What is a modern political party for?

By Frances Powrie August 25, 2016 2:51 pm

With ballots in the Labour Party leadership contest going out this week, the accusations have begun of a purge of members to try and influence the outcome of the race – even gaining its own hashtag, #labourpurge2. This is a repeat of last summer when many of the people who had paid £3 for a vote in the Labour leadership contest were disqualified from taking part. The main cause of this was standing for or vocally supporting a rival political party in recent elections – with Green Party members making up a particularly large proportion of those rejected.

Forty thousand of those who paid £25 this time around were quickly rejected (although some of these because they were duplicates or not on the electoral register), with another 10,000 sent to the National Executive Committee for investigation. Many people, Jeremy Corbyn supporters in particular, are worried that this represents a deliberate effort to try and undermine Corbyn’s re-election effort – although it’s worth noting that similar claims about a deliberate purge were made before his landslide victory last year.

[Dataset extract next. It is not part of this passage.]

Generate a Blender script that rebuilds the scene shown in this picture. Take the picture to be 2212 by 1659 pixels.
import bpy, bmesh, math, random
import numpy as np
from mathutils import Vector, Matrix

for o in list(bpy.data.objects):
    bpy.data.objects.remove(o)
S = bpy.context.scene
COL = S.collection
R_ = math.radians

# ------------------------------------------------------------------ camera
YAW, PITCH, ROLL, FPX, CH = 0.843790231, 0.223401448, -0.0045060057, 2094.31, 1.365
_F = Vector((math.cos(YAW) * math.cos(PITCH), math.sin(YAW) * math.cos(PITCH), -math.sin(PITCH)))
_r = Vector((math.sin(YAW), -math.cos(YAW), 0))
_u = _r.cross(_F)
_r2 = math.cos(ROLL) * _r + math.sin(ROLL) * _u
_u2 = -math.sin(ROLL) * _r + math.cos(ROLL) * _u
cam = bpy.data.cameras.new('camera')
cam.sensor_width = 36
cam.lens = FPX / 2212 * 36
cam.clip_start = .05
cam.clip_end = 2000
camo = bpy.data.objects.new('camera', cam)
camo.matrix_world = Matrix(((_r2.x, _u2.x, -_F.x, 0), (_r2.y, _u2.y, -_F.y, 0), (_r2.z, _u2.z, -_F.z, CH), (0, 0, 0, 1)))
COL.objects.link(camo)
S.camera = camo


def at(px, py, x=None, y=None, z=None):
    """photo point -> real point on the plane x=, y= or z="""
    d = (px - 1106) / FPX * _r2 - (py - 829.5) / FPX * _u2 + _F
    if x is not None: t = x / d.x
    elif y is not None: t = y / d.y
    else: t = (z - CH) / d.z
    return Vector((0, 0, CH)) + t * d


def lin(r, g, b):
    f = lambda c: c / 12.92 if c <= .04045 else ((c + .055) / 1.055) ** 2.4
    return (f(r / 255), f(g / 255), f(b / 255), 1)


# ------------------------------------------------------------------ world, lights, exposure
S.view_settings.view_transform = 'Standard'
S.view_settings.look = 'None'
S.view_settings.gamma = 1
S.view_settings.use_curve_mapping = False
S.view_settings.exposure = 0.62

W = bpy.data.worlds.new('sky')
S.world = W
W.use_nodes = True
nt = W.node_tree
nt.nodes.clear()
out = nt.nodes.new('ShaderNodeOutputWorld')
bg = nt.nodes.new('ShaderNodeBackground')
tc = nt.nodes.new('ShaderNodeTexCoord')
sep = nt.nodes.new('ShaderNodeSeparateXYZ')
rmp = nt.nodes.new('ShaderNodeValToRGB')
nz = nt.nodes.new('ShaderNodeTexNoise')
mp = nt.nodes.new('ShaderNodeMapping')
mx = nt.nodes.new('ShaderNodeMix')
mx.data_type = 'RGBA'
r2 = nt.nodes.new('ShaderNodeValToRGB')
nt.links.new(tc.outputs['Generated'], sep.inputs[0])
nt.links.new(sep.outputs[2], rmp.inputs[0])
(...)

In some respects, the row represents a clash of viewpoints as to what a modern political party is for. To many, particularly long-term Labour members, it is accepted without question that Labour members should always be publicly loyal to the party. They see no problem with rejecting members or supporters who, for example, advocated voting Green at the London mayoral elections. By contrast, many of the newer members and registered supporters are not so tribal in their views. A good number of them identify more with Corbyn’s leadership than the Labour Party as a whole, and they do not see why recent support for a rival party, particularly one of the left, should preclude them from a vote.

There’s a similar divide over the importance of the Labour Party winning elections. Clause One of the Labour Party rule book states that “its purpose is to organise and maintain in Parliament and in the country a political Labour Party” and that the party will “promote the election of Labour Party representatives at all levels of the democratic process.” To many, again particularly those who are long-term members and who are voting for Owen Smith, it is self-evident that that the purpose of the Labour Party is to seek to form a government – indeed Smith has made this a key plank of his campaign. Many of the newer members don’t take this point of view – they question whether winning elections is worth it if this means compromising on key principles; some would certainly rather shape the debate from opposition, believing that the party’s move to the left under Corbyn is worthwhile in itself. They see Labour more as a “social movement” than an election winning machine.

Of course these are generalisations, but they highlight a clash of approaches to party politics which will be hard to resolve. If Smith wins the leadership election, if may be that many of those who joined primarily because of Corbyn will gradually drift away. However, in the more likely scenario that Corbyn wins again, don’t expect the rest of the party to give up just yet. The sheer tribalism of many of the Labour “moderates” means that they are likely to stick around even if the party descends into civil war. As moderate stalwart Luke Akehurst wrote recently, “If we lose, if every last moderate is deselected and not so much as allowed to be branch minutes secretary, at least we will have died with our boots on trying to save Labour, not faded away with a whimper pretending publicly that everything was OK”. Don’t expect peace and quiet in the Labour Party anytime soon.